What is asked:
Give the material again in full, matching it exactly.

Data excerpt:
begin

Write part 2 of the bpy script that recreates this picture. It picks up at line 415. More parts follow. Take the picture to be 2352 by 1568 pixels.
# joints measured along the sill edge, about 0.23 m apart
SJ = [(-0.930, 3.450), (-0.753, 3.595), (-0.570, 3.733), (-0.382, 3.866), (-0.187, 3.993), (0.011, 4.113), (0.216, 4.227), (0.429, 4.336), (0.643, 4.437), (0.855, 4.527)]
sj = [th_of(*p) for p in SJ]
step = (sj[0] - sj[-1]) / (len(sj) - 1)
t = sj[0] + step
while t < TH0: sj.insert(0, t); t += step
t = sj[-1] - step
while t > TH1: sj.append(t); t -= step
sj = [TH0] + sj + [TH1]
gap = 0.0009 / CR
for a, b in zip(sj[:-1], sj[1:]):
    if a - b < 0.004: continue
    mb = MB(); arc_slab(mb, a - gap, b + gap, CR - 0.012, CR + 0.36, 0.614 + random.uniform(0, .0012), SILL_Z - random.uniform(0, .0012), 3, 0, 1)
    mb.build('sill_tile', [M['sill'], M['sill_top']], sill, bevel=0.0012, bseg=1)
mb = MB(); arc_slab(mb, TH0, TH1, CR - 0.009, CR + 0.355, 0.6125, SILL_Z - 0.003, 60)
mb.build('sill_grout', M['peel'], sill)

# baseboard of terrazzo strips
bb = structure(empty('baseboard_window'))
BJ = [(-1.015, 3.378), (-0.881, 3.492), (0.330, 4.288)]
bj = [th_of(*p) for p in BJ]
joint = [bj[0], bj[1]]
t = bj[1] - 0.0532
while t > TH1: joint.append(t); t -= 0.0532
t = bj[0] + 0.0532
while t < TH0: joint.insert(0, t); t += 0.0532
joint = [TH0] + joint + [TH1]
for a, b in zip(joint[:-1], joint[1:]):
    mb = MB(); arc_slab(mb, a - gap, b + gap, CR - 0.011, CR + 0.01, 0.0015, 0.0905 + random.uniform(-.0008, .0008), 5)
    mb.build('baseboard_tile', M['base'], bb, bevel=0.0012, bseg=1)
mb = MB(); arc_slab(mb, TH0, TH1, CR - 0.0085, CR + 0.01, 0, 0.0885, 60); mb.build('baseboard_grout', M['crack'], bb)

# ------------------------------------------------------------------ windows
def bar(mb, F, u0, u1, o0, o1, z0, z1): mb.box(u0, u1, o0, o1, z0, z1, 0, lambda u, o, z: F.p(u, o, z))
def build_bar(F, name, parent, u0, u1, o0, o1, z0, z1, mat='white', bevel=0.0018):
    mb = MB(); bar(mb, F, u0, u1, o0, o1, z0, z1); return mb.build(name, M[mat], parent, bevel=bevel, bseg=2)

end

Answer in full:
Write part 2 of the bpy script that recreates this picture. It picks up at line 415. More parts follow. Take the picture to be 2352 by 1568 pixels.
# joints measured along the sill edge, about 0.23 m apart
SJ = [(-0.930, 3.450), (-0.753, 3.595), (-0.570, 3.733), (-0.382, 3.866), (-0.187, 3.993), (0.011, 4.113), (0.216, 4.227), (0.429, 4.336), (0.643, 4.437), (0.855, 4.527)]
sj = [th_of(*p) for p in SJ]
step = (sj[0] - sj[-1]) / (len(sj) - 1)
t = sj[0] + step
while t < TH0: sj.insert(0, t); t += step
t = sj[-1] - step
while t > TH1: sj.append(t); t -= step
sj = [TH0] + sj + [TH1]
gap = 0.0009 / CR
for a, b in zip(sj[:-1], sj[1:]):
    if a - b < 0.004: continue
    mb = MB(); arc_slab(mb, a - gap, b + gap, CR - 0.012, CR + 0.36, 0.614 + random.uniform(0, .0012), SILL_Z - random.uniform(0, .0012), 3, 0, 1)
    mb.build('sill_tile', [M['sill'], M['sill_top']], sill, bevel=0.0012, bseg=1)
mb = MB(); arc_slab(mb, TH0, TH1, CR - 0.009, CR + 0.355, 0.6125, SILL_Z - 0.003, 60)
mb.build('sill_grout', M['peel'], sill)

# baseboard of terrazzo strips
bb = structure(empty('baseboard_window'))
BJ = [(-1.015, 3.378), (-0.881, 3.492), (0.330, 4.288)]
bj = [th_of(*p) for p in BJ]
joint = [bj[0], bj[1]]
t = bj[1] - 0.0532
while t > TH1: joint.append(t); t -= 0.0532
t = bj[0] + 0.0532
while t < TH0: joint.insert(0, t); t += 0.0532
joint = [TH0] + joint + [TH1]
for a, b in zip(joint[:-1], joint[1:]):
    mb = MB(); arc_slab(mb, a - gap, b + gap, CR - 0.011, CR + 0.01, 0.0015, 0.0905 + random.uniform(-.0008, .0008), 5)
    mb.build('baseboard_tile', M['base'], bb, bevel=0.0012, bseg=1)
mb = MB(); arc_slab(mb, TH0, TH1, CR - 0.0085, CR + 0.01, 0, 0.0885, 60); mb.build('baseboard_grout', M['crack'], bb)

# ------------------------------------------------------------------ windows
def bar(mb, F, u0, u1, o0, o1, z0, z1): mb.box(u0, u1, o0, o1, z0, z1, 0, lambda u, o, z: F.p(u, o, z))
def build_bar(F, name, parent, u0, u1, o0, o1, z0, z1, mat='white', bevel=0.0018):
    mb = MB(); bar(mb, F, u0, u1, o0, o1, z0, z1); return mb.build(name, M[mat], parent, bevel=bevel, bseg=2)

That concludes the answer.